What you have to do:
In the listing below, find the line with "R_ = math.radians", then repeat exactly every line from the top through that one.

Dataset extract:
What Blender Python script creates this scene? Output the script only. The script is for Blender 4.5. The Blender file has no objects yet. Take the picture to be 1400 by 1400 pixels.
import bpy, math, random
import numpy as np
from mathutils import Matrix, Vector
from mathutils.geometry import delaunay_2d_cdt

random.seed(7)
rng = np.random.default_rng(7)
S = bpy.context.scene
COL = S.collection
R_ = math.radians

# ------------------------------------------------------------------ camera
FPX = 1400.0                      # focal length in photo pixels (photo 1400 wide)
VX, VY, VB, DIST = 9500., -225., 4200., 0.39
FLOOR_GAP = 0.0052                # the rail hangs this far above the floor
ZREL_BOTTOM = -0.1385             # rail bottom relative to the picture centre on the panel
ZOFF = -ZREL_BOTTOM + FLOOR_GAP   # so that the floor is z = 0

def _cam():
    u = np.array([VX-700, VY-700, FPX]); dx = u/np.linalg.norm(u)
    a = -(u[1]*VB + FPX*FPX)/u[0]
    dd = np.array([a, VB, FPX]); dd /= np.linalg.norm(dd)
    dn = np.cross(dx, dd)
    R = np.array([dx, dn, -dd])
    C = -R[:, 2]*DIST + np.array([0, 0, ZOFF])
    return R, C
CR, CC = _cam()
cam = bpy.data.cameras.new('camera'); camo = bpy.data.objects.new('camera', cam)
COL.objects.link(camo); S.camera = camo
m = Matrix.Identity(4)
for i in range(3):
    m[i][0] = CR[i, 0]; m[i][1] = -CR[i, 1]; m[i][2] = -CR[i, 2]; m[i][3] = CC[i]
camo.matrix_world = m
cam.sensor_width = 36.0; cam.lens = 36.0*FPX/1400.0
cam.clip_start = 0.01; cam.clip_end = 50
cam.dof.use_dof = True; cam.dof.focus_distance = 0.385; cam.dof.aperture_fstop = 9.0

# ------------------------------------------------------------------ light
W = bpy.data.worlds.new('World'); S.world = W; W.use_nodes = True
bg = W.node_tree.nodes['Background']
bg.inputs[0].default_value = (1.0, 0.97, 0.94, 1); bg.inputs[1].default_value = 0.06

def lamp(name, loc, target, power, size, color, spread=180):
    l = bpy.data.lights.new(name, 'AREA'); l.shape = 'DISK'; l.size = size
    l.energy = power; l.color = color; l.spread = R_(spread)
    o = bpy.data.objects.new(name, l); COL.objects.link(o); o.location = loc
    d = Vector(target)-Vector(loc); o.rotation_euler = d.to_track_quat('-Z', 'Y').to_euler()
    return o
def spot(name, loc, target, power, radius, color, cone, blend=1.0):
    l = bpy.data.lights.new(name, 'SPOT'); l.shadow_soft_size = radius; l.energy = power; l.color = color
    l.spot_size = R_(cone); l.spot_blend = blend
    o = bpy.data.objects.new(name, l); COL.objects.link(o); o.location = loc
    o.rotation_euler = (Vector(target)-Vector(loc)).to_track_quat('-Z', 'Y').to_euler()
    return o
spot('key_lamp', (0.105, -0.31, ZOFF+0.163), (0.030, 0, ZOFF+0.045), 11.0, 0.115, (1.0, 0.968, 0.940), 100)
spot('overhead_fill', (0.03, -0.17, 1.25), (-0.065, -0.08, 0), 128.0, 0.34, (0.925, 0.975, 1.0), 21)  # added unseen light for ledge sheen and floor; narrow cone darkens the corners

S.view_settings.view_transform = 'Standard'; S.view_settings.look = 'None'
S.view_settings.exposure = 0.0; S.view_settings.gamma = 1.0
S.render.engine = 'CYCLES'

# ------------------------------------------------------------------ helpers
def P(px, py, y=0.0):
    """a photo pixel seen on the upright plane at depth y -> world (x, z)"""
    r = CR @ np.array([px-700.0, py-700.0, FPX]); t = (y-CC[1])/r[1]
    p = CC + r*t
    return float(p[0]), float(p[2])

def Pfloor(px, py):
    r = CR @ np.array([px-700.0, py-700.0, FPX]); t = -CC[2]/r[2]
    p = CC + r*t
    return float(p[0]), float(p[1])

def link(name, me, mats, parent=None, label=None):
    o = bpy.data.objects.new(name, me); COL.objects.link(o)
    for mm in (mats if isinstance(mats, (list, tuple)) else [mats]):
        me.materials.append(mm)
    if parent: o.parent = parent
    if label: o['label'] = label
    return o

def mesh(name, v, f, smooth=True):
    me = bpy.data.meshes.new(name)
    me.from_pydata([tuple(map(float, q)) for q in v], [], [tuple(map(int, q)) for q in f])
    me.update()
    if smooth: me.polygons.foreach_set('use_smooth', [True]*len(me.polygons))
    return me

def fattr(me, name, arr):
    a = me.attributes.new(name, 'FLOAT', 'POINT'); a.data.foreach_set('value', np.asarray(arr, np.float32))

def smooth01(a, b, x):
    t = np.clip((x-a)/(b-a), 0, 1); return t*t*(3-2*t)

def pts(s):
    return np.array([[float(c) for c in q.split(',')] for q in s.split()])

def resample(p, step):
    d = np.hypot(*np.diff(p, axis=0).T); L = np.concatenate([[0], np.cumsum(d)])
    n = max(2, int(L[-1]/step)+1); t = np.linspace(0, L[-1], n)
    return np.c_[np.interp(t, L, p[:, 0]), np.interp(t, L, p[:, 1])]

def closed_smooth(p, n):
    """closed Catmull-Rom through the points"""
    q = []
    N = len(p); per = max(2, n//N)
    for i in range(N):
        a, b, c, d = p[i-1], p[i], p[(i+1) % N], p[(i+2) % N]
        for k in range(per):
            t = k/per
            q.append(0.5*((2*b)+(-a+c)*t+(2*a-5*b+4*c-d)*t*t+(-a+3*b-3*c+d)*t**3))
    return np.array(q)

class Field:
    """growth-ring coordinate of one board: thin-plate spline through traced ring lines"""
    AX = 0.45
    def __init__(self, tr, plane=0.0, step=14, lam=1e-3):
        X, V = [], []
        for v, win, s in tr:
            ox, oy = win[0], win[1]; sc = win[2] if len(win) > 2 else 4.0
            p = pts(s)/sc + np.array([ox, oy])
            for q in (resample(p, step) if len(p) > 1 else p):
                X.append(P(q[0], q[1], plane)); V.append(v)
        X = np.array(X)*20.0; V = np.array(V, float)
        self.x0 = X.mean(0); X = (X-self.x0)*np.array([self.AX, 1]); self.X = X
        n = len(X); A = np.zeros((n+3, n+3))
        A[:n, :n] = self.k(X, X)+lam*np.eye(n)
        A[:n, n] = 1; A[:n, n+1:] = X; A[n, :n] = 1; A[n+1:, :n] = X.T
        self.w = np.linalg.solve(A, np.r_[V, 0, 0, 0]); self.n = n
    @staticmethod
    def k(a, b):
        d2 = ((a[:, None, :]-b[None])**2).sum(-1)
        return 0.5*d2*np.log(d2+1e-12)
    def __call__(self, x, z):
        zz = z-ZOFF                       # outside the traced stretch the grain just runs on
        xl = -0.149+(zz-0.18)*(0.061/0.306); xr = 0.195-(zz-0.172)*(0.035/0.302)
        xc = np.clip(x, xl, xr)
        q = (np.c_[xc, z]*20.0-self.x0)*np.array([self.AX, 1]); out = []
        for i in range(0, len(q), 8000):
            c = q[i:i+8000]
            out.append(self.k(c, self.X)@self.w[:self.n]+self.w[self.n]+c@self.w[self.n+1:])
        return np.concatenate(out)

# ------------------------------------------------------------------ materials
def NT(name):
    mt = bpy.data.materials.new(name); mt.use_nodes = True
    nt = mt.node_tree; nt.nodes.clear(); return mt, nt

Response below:
What Blender Python script creates this scene? Output the script only. The script is for Blender 4.5. The Blender file has no objects yet. Take the picture to be 1400 by 1400 pixels.
import bpy, math, random
import numpy as np
from mathutils import Matrix, Vector
from mathutils.geometry import delaunay_2d_cdt

random.seed(7)
rng = np.random.default_rng(7)
S = bpy.context.scene
COL = S.collection
R_ = math.radians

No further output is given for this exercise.